### Work to be completed
Repeat exactly the lines running from the first line of the data to the line containing "x += st * R_.uniform(0.85, 1.15);", both ends included, and nothing else; drop the pictures.
# # # # #
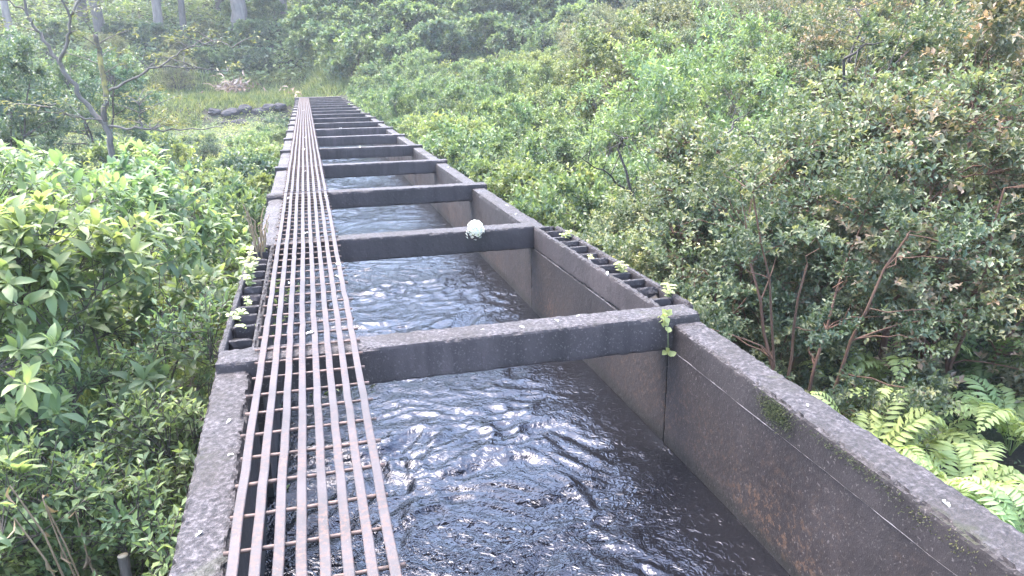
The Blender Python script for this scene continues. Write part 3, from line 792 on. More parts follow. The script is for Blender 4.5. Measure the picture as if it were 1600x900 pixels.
# --- hillside behind: vine-draped bushes row by row
k = 0
for ri, (y, x0, x1, st, rowname) in enumerate([(56.5, 3.4, 24, 3.1, 'lowest row'), (60.5, 2.0, 30, 3.2, 'second row up'), (64.5, -27, 34, 3.3, 'third row up'), (68.5, -26, 40, 3.6, 'fourth row up'), (73, -6, 46, 4.0, 'fifth row up'), (79, -3, 52, 4.8, 'top row')]):
    x = x0; n = 0
    while x < x1:
        xx, yy = x + R_.uniform(-0.8, 0.8), y + R_.uniform(-1, 1)
        if x < -2 and y < 69: mat, look = (G_BLUE, G_TIER, G_VINE, G_DARK)[n % 4], ('bluish green', 'olive brown', 'leafy green', 'dark green')[n % 4]
        elif x < 9: mat, look = (G_VINE, G_VINE, G_BRIGHT)[n % 3], ('leafy green vine-draped', 'green vine-draped', 'bright green vine-draped')[n % 3]
        else: mat, look = (G_DARK, G_SMALL, G_BLUE, G_VINE)[n % 4], ('dark green', 'mid green', 'bluish green', 'leafy green')[n % 4]
        side = 'left of walkway' if xx < -1 else ('above walkway end' if xx < 4 else 'right of walkway')
        s_ = R_.uniform(0.75, 1.05) * (0.6 if (x < 3 and y > 63) else 1.0)
        cnt = ORD[n] if n < 17 else 'last'
        place(T_FAR[k % 4], 'hillside_bush', (xx, yy, gz(xx, yy) - 0.4), '%s hillside bush, %s from left in the %s, %s' % (look, cnt, rowname, side), 'bush', 'bushes on the far hillside', R_.uniform(0, 6.28), s_, (None, mat))
        x += st * R_.uniform(0.85, 1.15); k += 1; n += 1

for k, (x, y, s_, lb) in enumerate([(11.5, 63, 0.9, 'dark green tree at the foot of the slope right of the walkway end'), (14.5, 61, 1.1, 'big dark tree over the shaded gap right of the walkway end'), (17.8, 66, 1.45, 'big dark tree between the shaded gap and the olive shrubs'),
                                    (22.5, 68, 1.5, 'dark tree rising behind the olive shrubs of the thicket'), (11.0, 74, 1.4, 'dark tree higher up the slope above the shaded gap'), (28.0, 70, 1.5, 'dark tree behind the thicket at the top of the picture')]):
    place(T_BIG[k % 3], 'bushy_tree', (x, y, gz(x, y) - 0.2), lb, 'tree', 'dark trees at the foot of the far hill', R_.uniform(0, 6.28), s_, (None, G_DARK if k % 2 else G_SMALL))  # trees added to darken the gap on the slope

# --- tall forest trees on the hill crest: trunks in view, crowns mostly above the frame
def tall_tree(seed, H, r, mat, leafm, lean=0.06):
    rng = np.random.default_rng(seed)
    mt, mf = MB(), MB()
    n = 14
    top = np.array([rng.normal(0, lean * H), rng.normal(0, lean * H), H])
    p = bez((0, 0, -0.8), (rng.normal(0, 0.3), rng.normal(0, 0.3), H * 0.5), top, n); p[2:-1] += rng.normal(0, 0.06, (n - 3, 3))
    rr = r * np.linspace(1.15, 0.3, n); rr[0] *= 1.35
    tube(mt, p, rr, 9, False)
    P, D, N, A = [], [], [], []
    for b in range(18):
        j = rng.integers(5, n - 1); a = rng.random() * 6.28
        ln = H * 0.22 * (1.2 - j / n * 0.6) * (0.7 + 0.6 * rng.random())
        e = p[j] + np.array([math.cos(a) * ln, math.sin(a) * ln, ln * (0.25 + 0.4 * rng.random())])
        bp = bez(p[j], (p[j] + e) / 2 + np.array([0, 0, 0.15 * ln]), e, 6)
        tube(mt, bp, rr[j] * 0.42 * np.linspace(1, 0.25, 6), 5, False)
        for q in range(7):
            c = bp[rng.integers(3, 6)] + rng.normal(0, 0.5, 3); m = 40
            P.append(c + rng.normal(0, 1, (m, 3)) * np.array([0.55, 0.55, 0.3])); D.append(unit(rng.normal(0, 1, (m, 3)) + np.array([0, 0, -0.2])))
            N.append(unit(rng.normal(0, 0.4, (m, 3)) + np.array([0, 0, 1]))); A.append(rng.random(m) * rng.random())
    L = 0.26 * (0.6 + 0.7 * rng.random(sum(len(a) for a in A)))
    leaves(mf, np.concatenate(P), np.concatenate(D), np.concatenate(N), L, L * 0.45, np.concatenate(A))
    return [('trunk', mt.mesh('trunk', mat, True)), ('crown', mf.mesh('crown', leafm, False, True))]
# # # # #
### Problem solution
The Blender Python script for this scene continues. Write part 3, from line 792 on. More parts follow. The script is for Blender 4.5. Measure the picture as if it were 1600x900 pixels.
# --- hillside behind: vine-draped bushes row by row
k = 0
for ri, (y, x0, x1, st, rowname) in enumerate([(56.5, 3.4, 24, 3.1, 'lowest row'), (60.5, 2.0, 30, 3.2, 'second row up'), (64.5, -27, 34, 3.3, 'third row up'), (68.5, -26, 40, 3.6, 'fourth row up'), (73, -6, 46, 4.0, 'fifth row up'), (79, -3, 52, 4.8, 'top row')]):
    x = x0; n = 0
    while x < x1:
        xx, yy = x + R_.uniform(-0.8, 0.8), y + R_.uniform(-1, 1)
        if x < -2 and y < 69: mat, look = (G_BLUE, G_TIER, G_VINE, G_DARK)[n % 4], ('bluish green', 'olive brown', 'leafy green', 'dark green')[n % 4]
        elif x < 9: mat, look = (G_VINE, G_VINE, G_BRIGHT)[n % 3], ('leafy green vine-draped', 'green vine-draped', 'bright green vine-draped')[n % 3]
        else: mat, look = (G_DARK, G_SMALL, G_BLUE, G_VINE)[n % 4], ('dark green', 'mid green', 'bluish green', 'leafy green')[n % 4]
        side = 'left of walkway' if xx < -1 else ('above walkway end' if xx < 4 else 'right of walkway')
        s_ = R_.uniform(0.75, 1.05) * (0.6 if (x < 3 and y > 63) else 1.0)
        cnt = ORD[n] if n < 17 else 'last'
        place(T_FAR[k % 4], 'hillside_bush', (xx, yy, gz(xx, yy) - 0.4), '%s hillside bush, %s from left in the %s, %s' % (look, cnt, rowname, side), 'bush', 'bushes on the far hillside', R_.uniform(0, 6.28), s_, (None, mat))
        x += st * R_.uniform(0.85, 1.15); k += 1; n += 1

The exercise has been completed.